Propozycja referendum
Andrzej Duda podczas obchodów 226. Rocznicy uchwalenia Konstytucji 3 maja powiedział, że chciałby, aby w roku 2018, w setną rocznicę odzyskania niepodległości, rozpisane zostało referendum w sprawie zmian w konstytucji. – Czas na ważną debatę konstytucyjną, co dziś chcę powiedzieć, jako prezydent. Czas na debatę z udziałem polskiego narodu. Nie tylko elit i polityków. W moim przekonaniu jako prezydenta, Polacy mają prawo się wypowiedzieć, czy konstytucja, która od 20 lat funkcjonuje w Polsce, funkcjonuje dobrze, czy też Polacy zasługują na nową konstytucję. Czas rozpocząć tę debatę w 20. rocznicę uchwalenia konstytucji i przed obchodami 100-lecia niepodległości – mówił Andrzej Duda. – Chcę, żeby w sprawie konstytucji Rzeczypospolitej odbyło się w 2018 roku referendum. I chcę, jak powiedziałem, byśmy odbyli w tej sprawie poważną debatę – zaznaczył prezydent.
Dlaczego Ujazdowski odszedł z PiS
Ujazdowski odszedł z Prawa i Sprawiedliwości po kilku miesiącach krytyki tej partii za sposób prowadzenia polityki wobec Trybunału Konstytucyjnego. Swoją decyzję ogłosił 3 stycznia. „Dziś zrezygnowałem z członkostwa w PiS. Nie mogę akceptować polityki trawiącej potencjał Polski w zbędnych konfliktach” - napisał wówczas na Twitterze.
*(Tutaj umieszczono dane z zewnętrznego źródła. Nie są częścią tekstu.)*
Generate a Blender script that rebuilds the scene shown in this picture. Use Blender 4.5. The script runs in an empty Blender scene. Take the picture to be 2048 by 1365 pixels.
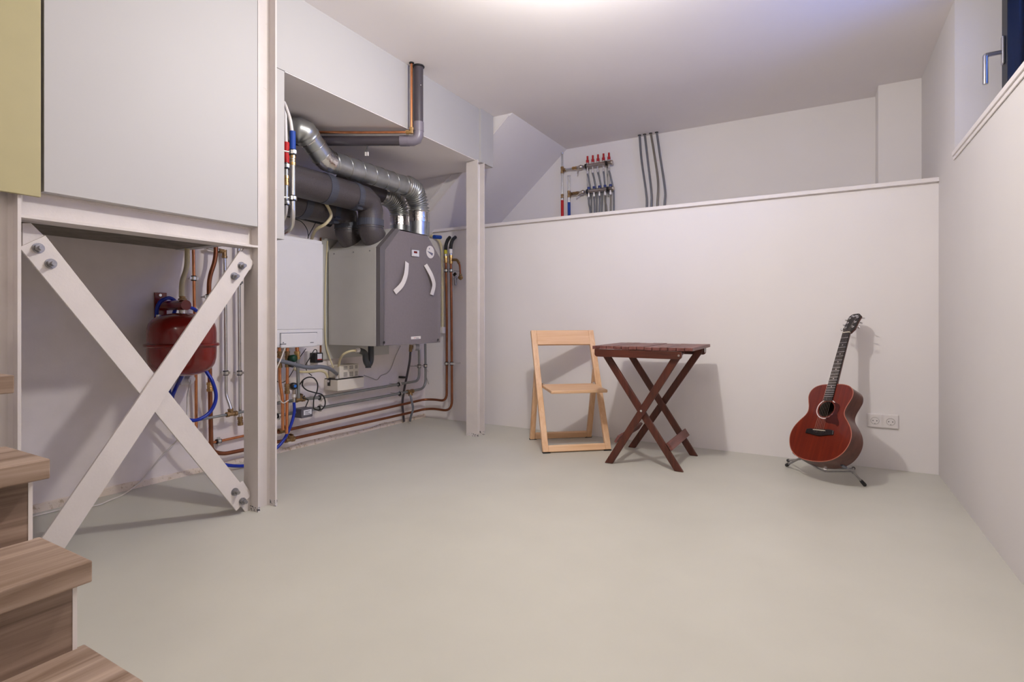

Europoseł podkreślił, że PiS przejęło władzę na fali potrzeby zmian, jakich w 2015 roku potrzebowała Polska. „Niestety, strategia przyjęta przez kierownictwo PiS po wyborach uniemożliwia realizację deklarowanych celów” - stwierdził Ujazdowski. Następnie wyliczył mankamenty dotychczasowej polityki prowadzonej przez partię pod wodzą Jarosława Kaczyńskiego. „Potencjał Polski zamiast wzrastać, trawiony jest w ciągłych, niepotrzebnych konfliktach. Eskalacja sporów prowadzi do drastycznych podziałów społecznych, a brak szacunku dla niezależności Trybunału Konstytucyjnego skutkuje niepewnością prawa i obniżeniem gwarancji praw obywatelskich. Klimat nieufności do samorządów i niezależnych instytucji wydatnie obniża szanse modernizacji Polski” - pisał poseł.